**REQUIRED WORK**
Each line from the start of the data below through the one containing "for o in list(bpy.data.objects): bpy.data.objects.remove(o)" must be reproduced exactly.

----------

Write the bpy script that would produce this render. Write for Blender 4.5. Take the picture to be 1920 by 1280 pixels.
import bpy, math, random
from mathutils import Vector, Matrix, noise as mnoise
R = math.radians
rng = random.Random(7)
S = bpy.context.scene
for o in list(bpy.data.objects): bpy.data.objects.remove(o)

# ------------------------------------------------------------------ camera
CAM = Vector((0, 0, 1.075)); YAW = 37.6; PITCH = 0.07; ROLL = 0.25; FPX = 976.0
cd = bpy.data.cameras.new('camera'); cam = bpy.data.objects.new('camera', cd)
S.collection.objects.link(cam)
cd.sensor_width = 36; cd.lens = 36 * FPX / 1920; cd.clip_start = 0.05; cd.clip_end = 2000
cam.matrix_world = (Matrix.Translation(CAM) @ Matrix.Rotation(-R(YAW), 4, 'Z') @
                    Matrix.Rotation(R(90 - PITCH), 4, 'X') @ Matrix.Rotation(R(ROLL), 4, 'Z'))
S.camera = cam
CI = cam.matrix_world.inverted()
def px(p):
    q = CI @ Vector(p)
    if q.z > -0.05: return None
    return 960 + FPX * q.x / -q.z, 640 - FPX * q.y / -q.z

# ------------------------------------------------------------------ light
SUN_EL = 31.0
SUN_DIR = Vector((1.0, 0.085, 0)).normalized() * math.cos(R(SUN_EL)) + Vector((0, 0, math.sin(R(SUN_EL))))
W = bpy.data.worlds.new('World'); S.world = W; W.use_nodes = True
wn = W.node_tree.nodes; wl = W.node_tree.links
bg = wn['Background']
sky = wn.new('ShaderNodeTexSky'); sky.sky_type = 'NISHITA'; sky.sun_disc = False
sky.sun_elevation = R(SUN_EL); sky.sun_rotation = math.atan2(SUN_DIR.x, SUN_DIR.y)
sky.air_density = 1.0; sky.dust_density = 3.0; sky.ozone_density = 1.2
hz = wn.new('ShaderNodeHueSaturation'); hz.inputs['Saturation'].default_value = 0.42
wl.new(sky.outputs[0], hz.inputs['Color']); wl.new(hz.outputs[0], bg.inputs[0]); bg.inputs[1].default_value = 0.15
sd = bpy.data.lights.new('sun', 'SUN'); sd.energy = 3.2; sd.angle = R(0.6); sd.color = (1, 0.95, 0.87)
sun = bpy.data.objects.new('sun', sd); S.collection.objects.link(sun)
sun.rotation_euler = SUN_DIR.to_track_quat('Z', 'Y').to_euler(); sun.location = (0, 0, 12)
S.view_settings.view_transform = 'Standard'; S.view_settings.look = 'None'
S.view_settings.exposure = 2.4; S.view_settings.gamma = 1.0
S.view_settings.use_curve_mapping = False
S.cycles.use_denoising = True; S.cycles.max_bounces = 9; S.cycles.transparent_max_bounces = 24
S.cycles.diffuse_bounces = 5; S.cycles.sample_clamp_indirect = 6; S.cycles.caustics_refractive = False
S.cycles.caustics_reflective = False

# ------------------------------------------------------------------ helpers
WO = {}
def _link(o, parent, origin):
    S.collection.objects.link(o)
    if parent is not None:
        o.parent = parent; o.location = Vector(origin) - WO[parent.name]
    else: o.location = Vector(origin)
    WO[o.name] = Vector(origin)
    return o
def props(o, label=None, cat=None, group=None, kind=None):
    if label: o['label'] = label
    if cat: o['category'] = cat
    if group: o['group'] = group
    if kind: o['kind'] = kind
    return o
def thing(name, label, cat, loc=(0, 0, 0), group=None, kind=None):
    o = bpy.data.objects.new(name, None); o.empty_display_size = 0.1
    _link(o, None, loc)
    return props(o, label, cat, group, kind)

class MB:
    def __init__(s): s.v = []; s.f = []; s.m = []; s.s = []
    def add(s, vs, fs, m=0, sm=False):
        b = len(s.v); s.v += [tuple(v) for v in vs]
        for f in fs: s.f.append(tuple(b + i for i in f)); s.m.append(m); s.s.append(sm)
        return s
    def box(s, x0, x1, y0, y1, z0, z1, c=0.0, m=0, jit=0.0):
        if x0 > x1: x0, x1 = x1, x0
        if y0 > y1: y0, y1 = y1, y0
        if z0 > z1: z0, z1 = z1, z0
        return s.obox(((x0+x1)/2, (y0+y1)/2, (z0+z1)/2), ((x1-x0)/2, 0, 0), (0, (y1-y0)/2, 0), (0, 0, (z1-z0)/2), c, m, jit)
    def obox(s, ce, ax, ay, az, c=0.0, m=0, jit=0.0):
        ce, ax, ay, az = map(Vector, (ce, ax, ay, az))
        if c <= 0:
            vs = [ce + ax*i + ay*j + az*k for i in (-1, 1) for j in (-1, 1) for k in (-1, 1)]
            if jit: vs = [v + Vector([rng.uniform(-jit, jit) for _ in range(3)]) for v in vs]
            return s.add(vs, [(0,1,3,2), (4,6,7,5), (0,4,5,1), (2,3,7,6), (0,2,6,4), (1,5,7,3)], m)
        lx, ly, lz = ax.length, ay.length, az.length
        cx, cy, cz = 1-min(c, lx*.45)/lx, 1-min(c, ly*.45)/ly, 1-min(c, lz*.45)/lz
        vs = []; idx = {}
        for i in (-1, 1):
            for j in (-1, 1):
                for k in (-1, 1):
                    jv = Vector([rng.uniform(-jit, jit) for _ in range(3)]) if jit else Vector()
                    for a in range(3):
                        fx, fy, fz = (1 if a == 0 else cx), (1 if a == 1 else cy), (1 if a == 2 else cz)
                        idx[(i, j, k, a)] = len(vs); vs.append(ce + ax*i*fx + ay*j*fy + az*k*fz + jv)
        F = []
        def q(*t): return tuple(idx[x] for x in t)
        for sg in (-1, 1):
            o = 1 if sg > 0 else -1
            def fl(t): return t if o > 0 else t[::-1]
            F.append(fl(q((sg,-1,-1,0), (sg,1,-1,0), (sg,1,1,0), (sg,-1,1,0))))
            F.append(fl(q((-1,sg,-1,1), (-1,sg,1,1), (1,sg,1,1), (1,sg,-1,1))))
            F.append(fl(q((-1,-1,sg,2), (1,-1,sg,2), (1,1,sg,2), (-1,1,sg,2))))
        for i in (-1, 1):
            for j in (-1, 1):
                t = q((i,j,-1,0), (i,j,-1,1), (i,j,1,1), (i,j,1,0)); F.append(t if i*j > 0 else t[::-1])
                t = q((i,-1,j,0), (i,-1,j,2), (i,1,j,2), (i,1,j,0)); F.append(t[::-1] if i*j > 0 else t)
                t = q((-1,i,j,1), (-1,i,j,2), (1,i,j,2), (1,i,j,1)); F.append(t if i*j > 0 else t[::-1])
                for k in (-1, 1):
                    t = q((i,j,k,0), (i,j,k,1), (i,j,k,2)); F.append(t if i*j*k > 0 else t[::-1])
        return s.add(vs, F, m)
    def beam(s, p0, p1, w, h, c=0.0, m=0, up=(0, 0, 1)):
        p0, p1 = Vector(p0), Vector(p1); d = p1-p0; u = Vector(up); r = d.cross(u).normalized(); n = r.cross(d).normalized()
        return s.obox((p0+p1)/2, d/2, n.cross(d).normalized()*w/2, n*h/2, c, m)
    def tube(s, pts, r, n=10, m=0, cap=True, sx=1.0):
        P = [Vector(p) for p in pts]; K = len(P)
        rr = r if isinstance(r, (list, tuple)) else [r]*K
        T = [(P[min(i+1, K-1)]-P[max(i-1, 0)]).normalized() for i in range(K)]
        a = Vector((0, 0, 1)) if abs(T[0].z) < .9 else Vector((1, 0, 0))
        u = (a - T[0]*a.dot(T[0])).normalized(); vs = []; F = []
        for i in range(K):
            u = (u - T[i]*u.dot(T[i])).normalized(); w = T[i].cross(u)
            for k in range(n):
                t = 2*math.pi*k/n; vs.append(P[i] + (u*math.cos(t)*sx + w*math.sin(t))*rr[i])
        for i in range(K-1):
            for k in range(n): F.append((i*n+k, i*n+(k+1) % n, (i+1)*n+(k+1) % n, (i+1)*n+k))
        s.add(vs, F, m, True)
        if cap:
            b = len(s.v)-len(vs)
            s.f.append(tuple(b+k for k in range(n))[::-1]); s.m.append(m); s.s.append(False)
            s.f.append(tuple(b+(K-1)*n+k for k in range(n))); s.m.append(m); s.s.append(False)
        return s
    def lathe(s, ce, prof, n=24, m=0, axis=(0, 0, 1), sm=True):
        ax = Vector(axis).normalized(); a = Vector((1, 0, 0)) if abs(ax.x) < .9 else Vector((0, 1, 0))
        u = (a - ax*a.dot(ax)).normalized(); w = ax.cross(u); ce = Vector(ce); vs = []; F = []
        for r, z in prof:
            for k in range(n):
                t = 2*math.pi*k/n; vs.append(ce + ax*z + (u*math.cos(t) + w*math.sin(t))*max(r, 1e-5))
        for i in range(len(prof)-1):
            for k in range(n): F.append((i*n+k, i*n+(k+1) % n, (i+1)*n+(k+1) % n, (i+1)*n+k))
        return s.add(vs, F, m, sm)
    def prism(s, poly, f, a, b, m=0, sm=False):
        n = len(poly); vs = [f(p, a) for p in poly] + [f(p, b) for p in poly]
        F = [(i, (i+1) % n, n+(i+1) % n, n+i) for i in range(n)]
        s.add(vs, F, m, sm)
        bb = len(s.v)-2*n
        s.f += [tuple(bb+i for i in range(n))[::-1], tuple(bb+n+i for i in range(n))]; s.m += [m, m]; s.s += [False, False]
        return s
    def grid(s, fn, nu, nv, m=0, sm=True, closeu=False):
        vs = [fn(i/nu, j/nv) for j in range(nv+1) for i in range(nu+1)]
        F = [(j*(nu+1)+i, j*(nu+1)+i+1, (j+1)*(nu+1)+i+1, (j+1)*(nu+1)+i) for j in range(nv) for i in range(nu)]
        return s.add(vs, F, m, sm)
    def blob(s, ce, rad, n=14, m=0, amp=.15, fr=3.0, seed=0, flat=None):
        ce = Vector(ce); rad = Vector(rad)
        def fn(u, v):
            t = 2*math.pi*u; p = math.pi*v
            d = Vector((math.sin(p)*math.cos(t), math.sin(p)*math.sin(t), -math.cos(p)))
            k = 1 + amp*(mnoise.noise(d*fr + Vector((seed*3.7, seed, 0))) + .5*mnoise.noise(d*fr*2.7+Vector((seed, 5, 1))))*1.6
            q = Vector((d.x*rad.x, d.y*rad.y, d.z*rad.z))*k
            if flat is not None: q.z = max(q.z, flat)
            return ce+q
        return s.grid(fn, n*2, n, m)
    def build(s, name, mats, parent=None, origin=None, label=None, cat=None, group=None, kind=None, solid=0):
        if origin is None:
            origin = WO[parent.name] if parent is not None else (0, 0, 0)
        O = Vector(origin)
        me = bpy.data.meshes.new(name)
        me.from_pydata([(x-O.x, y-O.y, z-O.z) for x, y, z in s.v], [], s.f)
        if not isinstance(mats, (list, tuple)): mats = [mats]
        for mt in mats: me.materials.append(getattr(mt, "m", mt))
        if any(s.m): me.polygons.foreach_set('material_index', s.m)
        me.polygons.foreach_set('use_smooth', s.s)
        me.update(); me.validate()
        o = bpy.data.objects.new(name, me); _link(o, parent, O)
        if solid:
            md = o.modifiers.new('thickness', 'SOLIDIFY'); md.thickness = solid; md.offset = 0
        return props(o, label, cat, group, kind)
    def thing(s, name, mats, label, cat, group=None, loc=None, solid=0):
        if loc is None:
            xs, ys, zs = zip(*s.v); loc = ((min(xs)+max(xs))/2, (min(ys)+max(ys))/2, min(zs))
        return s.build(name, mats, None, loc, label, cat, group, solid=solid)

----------

**RESPONSE TO THIS EXERCISE**
Write the bpy script that would produce this render. Write for Blender 4.5. Take the picture to be 1920 by 1280 pixels.
import bpy, math, random
from mathutils import Vector, Matrix, noise as mnoise
R = math.radians
rng = random.Random(7)
S = bpy.context.scene
for o in list(bpy.data.objects): bpy.data.objects.remove(o)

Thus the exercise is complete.